Heat-related deaths are on the rise. In Quebec, an early July heat wave was blamed for up to 70 deaths. The blistering heat hit 40 on the humidex and seriously affected members of vulnerable communities, such as the elderly who live alone. The government went so far as to ask first responders to knock on doors and check up on residents.

In Greece, soaring temperatures and high winds fueled the flames of a recent fire resulting in at least 74 deaths. While the cause of the fires is thought to be arson, the combination of high temperature and dry conditions allowed the wind to push the fire swiftly through coastal towns. Hundreds of evacuees fled to the beaches and even into the sea to avoid the fire storm.

In California, temperatures in the Carr fire are so hot, they are creating an updraft of air sufficient to generate mushroom or pyrocumulus clouds. High temperatures, low humidity and winds are feeding the fire. Indeed, with almost 100,000 acres burning, the fire has become its own weather system and the rising air mass fuels the winds feeding the fire. A number of people have died as a result of the firestorms affecting the state and many more are missing.

High temperatures are fueling other fires in California and in other countries. Sweden is suffering one of its worse forest fire seasons in years. Australia is seeing bush fires running out of control. And fires in Siberia are being blamed for our perpetual hazy skies.

Is all of this a consequence of climate change? It is very tempting to say "yes" but high temperatures, low humidity and strong winds are a consequence of weather. They are day-to-day phenomena associated with any given location on Earth.

For example, Prince George usually has reasonably warm summers with a moderate amount of rain so our present temperatures might seem a bit warm. But they are not record breaking. They just represent the upper end of the normalized distribution curve. That is, they are just one end of the bell curve we see for temperatures in Prince George.

On the other hand, globally, 2018 is likely to be one of the warmest years on record. We have seen persistently hotter and drier conditions since the late 1990s, not just in Prince George but around the world. California has been in an extended drought. The Sahara dessert is expanding. Southeast Asia sees hundreds die every year as a consequence of heat. And extreme weather seems to be the norm.

Consider last year's devastating hurricane season which destroyed Puerto Rico and damaged the Gulf Coast, fueled by warmer oceans and rising temperatures. In 2016, China experienced the deadliest tornado it had experienced in 40 years. Typhoons have flooded areas of India and Southeast Asia.

The weather around the world is changing. And over time, climates will change as well. Dry climates will become wet. Wet climates will dry out. Cold climates will become warm and warm climates will become hot.

Even though we shouldn't blame the weather of 2018 on climate change, what we are experiencing is a harbinger of things to come. Increasingly long-term patterns of weather will shift, resulting in changes to mean surface temperatures, precipitation and other factors. Slowly the effects of long term change will take hold.
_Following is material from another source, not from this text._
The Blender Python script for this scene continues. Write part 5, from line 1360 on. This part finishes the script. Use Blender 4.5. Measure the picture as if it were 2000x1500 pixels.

There are many people who hold the belief climate change is not a result of increasing levels of carbon dioxide in the atmosphere and human activity. If this is the case, we are at the mercy of the elements and are doomed.

But for the majority of us, it is past time to act and reduce the emission of greenhouse gases. The resulting societal costs associated with mass starvation, climate refugees and extinction of animal and plant species will dwarf the costs of doing what we can right now.

We need to act before more temperature records fall.